Content

Building Brands, Thinking Big

10/03/2011 12:01 AM Eastern

Jennifer Dorian has always been a big-picture kind of person, which suits her well in her current position as senior vice president of strategy development for Turner Entertainment Networks and Turner Broadcasting System’s Animation, Young Adults & Kids Media (AYAKM) group.

Dorian serves as a strategic business and branding consultant for TBS, TNT, TCM and TruTV, and the AYAKM unit, which includes Cartoon Network, Adult Swim and Boomerang. She helps employees understand the current marketing environment, crafts strategic responses to keep ahead of the competition, maps out pipelines for programming and creates strategies for new platforms. In other words, she starts with the big picture and works through to the details.

“Even as a kid, I’ve always been better at looking at the big picture and then learning the details after that,” she said.

Dorian spends a good chunk of her day plugging in with the leadership of all the networks she works with to determine which challenges exist within each unit. She then helps in developing strategic responses to those challenges. That includes determining the right blend between original and acquired product, how to lure audiences, which platforms to exploit and how to do so successfully and profitably, among a slew of other issues.

“It’s very time-consuming,” she said. “Everyone is confronting change and everyone is trying to figure out to respond to that.”
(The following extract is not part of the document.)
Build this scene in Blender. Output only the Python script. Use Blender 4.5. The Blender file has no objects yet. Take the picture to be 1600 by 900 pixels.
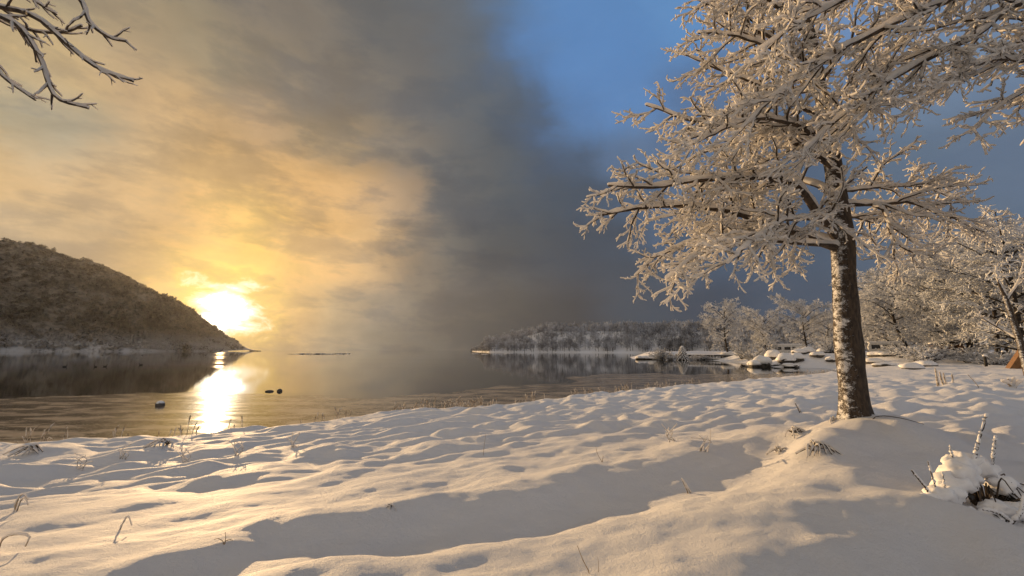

One of the biggest issues affecting Dorian and her co-workers is finding the balance between being proactive or maintaining the status quo. When Dorian joined Turner in 2000, the programming side of cable was divided into two general segments: niche networks and broad-based entertainment services. TNT was lopped into the broad-based category, but the honchos at Turner wanted the network to distinguish itself without being labeled a “niche” network, for fear of alienating viewers. Dorian’s previous marketing experience at The Coca-Cola Co. and PepsiCo’s Pizza Hut unit came in handy as she helped craft and roll out the “TNT: We Know Drama” brand repositioning.

“TNT was already known for its drama series,” Dorian said. “So it wasn’t like we were redoing the network. But no one else was capitalizing on that concept. We were doing it the best and we just started letting people know that.”

Since the start of the “Drama” push, TNT has consistently ranked among the top networks in delivery of key adult demos and has raked in more dollars from advertisers. It closed the 2011 upfront ad-selling season up about 13% over 2010 totals, thanks in large part to the strong programming lineup and audience ratings.

Dorian also oversaw the 2004 creation and implementation of TBS’s “Very Funny” brand. The positioning proved enormously successful, with TBS consistently ranking as one of basic cable’s top five networks among young adults. Brandweek magazine honored Dorian with a Brand Builders award in 2006 on the strength of the TNT and TBS efforts. This year, WICT honors Dorian as one of its Women to Watch.

Before joining Turner, Dorian served as director of strategic services for sports and leisure at Coca-Cola, overseeing a portfolio of sponsorships, evaluating brand alignments and potential returns on investments. At Pizza Hut, she was manager of kids’ marketing.

At Turner, WICT noted, Dorian mentors other women through the Turner Women Today and TEN Mentoring programs. She serves on the board of the Atlanta Convention & Visitors Bureau; the National Marketing Committee of the U.S. Fund for UNICEF; and the board of the PATH Foundation. In 2009, she was honored with the Horizon Award from WICT’s Atlanta (now Southeast) chapter.

Dorian is a graduate of the Betsy Magness Leadership Institute (Class 13) and, like most graduates, said the experience was a career catalyst.

“I met so many people who have helped me throughout my career through that class,” Dorian said. “One of the biggest things I learned was how to be ‘agentic,’ or the concept of being your own best agent. I learned more about self-awareness and how to look for opportunities. The whole experience was so valuable and I doubled down on my commitment to my career, my employer and the industry. This industry is ripe with opportunities.”